> The input:

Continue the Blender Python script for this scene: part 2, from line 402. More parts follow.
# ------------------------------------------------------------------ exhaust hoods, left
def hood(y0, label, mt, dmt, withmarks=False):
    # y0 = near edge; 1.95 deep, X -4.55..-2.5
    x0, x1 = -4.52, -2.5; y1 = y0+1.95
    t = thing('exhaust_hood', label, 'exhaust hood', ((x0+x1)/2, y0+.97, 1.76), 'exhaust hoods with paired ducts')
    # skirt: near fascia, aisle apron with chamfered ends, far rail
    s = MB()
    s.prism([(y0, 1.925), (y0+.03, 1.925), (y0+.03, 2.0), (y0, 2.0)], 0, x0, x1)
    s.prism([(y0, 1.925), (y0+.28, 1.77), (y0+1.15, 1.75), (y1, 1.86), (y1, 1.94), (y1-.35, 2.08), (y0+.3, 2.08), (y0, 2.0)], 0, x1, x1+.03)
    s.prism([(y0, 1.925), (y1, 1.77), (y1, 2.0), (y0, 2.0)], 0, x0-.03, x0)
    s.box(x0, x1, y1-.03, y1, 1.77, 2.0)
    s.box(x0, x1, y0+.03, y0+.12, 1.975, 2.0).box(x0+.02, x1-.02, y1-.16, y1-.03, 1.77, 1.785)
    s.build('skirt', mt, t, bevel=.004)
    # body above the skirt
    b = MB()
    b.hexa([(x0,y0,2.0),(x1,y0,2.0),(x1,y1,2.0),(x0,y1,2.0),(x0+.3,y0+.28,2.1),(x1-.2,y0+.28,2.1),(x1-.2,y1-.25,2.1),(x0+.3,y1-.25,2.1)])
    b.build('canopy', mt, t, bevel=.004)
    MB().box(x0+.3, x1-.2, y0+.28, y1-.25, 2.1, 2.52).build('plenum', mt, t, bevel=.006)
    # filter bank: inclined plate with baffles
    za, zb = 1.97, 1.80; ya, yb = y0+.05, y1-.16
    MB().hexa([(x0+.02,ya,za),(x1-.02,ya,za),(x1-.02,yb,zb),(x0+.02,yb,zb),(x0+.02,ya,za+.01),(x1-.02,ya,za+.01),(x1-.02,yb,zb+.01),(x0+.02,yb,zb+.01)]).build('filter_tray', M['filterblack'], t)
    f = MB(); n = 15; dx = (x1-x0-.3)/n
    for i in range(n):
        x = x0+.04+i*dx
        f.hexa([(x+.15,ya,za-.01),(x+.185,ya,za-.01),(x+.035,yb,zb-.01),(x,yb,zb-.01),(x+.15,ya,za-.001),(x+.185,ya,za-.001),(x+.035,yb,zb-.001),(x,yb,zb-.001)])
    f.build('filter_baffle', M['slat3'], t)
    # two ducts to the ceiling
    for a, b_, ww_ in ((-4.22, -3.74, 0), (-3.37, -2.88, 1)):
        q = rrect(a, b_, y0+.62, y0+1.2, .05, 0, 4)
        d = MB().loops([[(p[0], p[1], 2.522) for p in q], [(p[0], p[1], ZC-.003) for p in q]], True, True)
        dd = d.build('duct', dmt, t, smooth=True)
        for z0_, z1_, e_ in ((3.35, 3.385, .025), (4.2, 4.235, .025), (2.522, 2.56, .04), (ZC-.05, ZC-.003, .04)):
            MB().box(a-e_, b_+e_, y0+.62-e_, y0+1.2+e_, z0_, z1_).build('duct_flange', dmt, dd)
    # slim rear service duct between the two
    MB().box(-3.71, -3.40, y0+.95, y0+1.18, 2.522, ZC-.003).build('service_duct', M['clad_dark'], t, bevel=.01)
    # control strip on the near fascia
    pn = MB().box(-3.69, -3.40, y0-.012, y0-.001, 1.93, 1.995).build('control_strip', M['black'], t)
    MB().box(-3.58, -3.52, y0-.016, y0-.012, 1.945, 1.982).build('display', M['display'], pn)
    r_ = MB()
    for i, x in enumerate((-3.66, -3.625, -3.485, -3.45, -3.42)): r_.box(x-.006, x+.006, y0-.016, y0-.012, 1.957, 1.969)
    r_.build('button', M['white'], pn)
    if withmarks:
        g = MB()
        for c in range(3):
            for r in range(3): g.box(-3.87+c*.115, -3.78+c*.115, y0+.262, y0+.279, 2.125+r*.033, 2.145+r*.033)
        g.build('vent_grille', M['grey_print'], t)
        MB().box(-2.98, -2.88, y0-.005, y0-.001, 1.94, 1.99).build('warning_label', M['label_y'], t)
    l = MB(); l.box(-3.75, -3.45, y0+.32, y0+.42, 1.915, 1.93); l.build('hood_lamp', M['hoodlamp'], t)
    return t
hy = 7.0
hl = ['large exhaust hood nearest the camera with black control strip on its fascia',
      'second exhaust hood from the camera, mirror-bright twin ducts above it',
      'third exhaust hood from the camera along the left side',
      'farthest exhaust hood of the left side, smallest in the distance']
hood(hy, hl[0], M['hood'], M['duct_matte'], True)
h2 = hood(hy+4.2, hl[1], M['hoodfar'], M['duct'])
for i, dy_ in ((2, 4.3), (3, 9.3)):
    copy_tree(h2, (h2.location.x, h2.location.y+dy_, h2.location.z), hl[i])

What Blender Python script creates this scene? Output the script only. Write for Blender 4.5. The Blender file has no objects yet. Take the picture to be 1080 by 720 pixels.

> Exercise brief:
Every record should be repeated exactly; please leave none out.

> Written answer:
Continue the Blender Python script for this scene: part 2, from line 402. More parts follow.
# ------------------------------------------------------------------ exhaust hoods, left
def hood(y0, label, mt, dmt, withmarks=False):
    # y0 = near edge; 1.95 deep, X -4.55..-2.5
    x0, x1 = -4.52, -2.5; y1 = y0+1.95
    t = thing('exhaust_hood', label, 'exhaust hood', ((x0+x1)/2, y0+.97, 1.76), 'exhaust hoods with paired ducts')
    # skirt: near fascia, aisle apron with chamfered ends, far rail
    s = MB()
    s.prism([(y0, 1.925), (y0+.03, 1.925), (y0+.03, 2.0), (y0, 2.0)], 0, x0, x1)
    s.prism([(y0, 1.925), (y0+.28, 1.77), (y0+1.15, 1.75), (y1, 1.86), (y1, 1.94), (y1-.35, 2.08), (y0+.3, 2.08), (y0, 2.0)], 0, x1, x1+.03)
    s.prism([(y0, 1.925), (y1, 1.77), (y1, 2.0), (y0, 2.0)], 0, x0-.03, x0)
    s.box(x0, x1, y1-.03, y1, 1.77, 2.0)
    s.box(x0, x1, y0+.03, y0+.12, 1.975, 2.0).box(x0+.02, x1-.02, y1-.16, y1-.03, 1.77, 1.785)
    s.build('skirt', mt, t, bevel=.004)
    # body above the skirt
    b = MB()
    b.hexa([(x0,y0,2.0),(x1,y0,2.0),(x1,y1,2.0),(x0,y1,2.0),(x0+.3,y0+.28,2.1),(x1-.2,y0+.28,2.1),(x1-.2,y1-.25,2.1),(x0+.3,y1-.25,2.1)])
    b.build('canopy', mt, t, bevel=.004)
    MB().box(x0+.3, x1-.2, y0+.28, y1-.25, 2.1, 2.52).build('plenum', mt, t, bevel=.006)
    # filter bank: inclined plate with baffles
    za, zb = 1.97, 1.80; ya, yb = y0+.05, y1-.16
    MB().hexa([(x0+.02,ya,za),(x1-.02,ya,za),(x1-.02,yb,zb),(x0+.02,yb,zb),(x0+.02,ya,za+.01),(x1-.02,ya,za+.01),(x1-.02,yb,zb+.01),(x0+.02,yb,zb+.01)]).build('filter_tray', M['filterblack'], t)
    f = MB(); n = 15; dx = (x1-x0-.3)/n
    for i in range(n):
        x = x0+.04+i*dx
        f.hexa([(x+.15,ya,za-.01),(x+.185,ya,za-.01),(x+.035,yb,zb-.01),(x,yb,zb-.01),(x+.15,ya,za-.001),(x+.185,ya,za-.001),(x+.035,yb,zb-.001),(x,yb,zb-.001)])
    f.build('filter_baffle', M['slat3'], t)
    # two ducts to the ceiling
    for a, b_, ww_ in ((-4.22, -3.74, 0), (-3.37, -2.88, 1)):
        q = rrect(a, b_, y0+.62, y0+1.2, .05, 0, 4)
        d = MB().loops([[(p[0], p[1], 2.522) for p in q], [(p[0], p[1], ZC-.003) for p in q]], True, True)
        dd = d.build('duct', dmt, t, smooth=True)
        for z0_, z1_, e_ in ((3.35, 3.385, .025), (4.2, 4.235, .025), (2.522, 2.56, .04), (ZC-.05, ZC-.003, .04)):
            MB().box(a-e_, b_+e_, y0+.62-e_, y0+1.2+e_, z0_, z1_).build('duct_flange', dmt, dd)
    # slim rear service duct between the two
    MB().box(-3.71, -3.40, y0+.95, y0+1.18, 2.522, ZC-.003).build('service_duct', M['clad_dark'], t, bevel=.01)
    # control strip on the near fascia
    pn = MB().box(-3.69, -3.40, y0-.012, y0-.001, 1.93, 1.995).build('control_strip', M['black'], t)
    MB().box(-3.58, -3.52, y0-.016, y0-.012, 1.945, 1.982).build('display', M['display'], pn)
    r_ = MB()
    for i, x in enumerate((-3.66, -3.625, -3.485, -3.45, -3.42)): r_.box(x-.006, x+.006, y0-.016, y0-.012, 1.957, 1.969)
    r_.build('button', M['white'], pn)
    if withmarks:
        g = MB()
        for c in range(3):
            for r in range(3): g.box(-3.87+c*.115, -3.78+c*.115, y0+.262, y0+.279, 2.125+r*.033, 2.145+r*.033)
        g.build('vent_grille', M['grey_print'], t)
        MB().box(-2.98, -2.88, y0-.005, y0-.001, 1.94, 1.99).build('warning_label', M['label_y'], t)
    l = MB(); l.box(-3.75, -3.45, y0+.32, y0+.42, 1.915, 1.93); l.build('hood_lamp', M['hoodlamp'], t)
    return t
hy = 7.0
hl = ['large exhaust hood nearest the camera with black control strip on its fascia',
      'second exhaust hood from the camera, mirror-bright twin ducts above it',
      'third exhaust hood from the camera along the left side',
      'farthest exhaust hood of the left side, smallest in the distance']
hood(hy, hl[0], M['hood'], M['duct_matte'], True)
h2 = hood(hy+4.2, hl[1], M['hoodfar'], M['duct'])
for i, dy_ in ((2, 4.3), (3, 9.3)):
    copy_tree(h2, (h2.location.x, h2.location.y+dy_, h2.location.z), hl[i])

What Blender Python script creates this scene? Output the script only. Write for Blender 4.5. The Blender file has no objects yet. Take the picture to be 1080 by 720 pixels.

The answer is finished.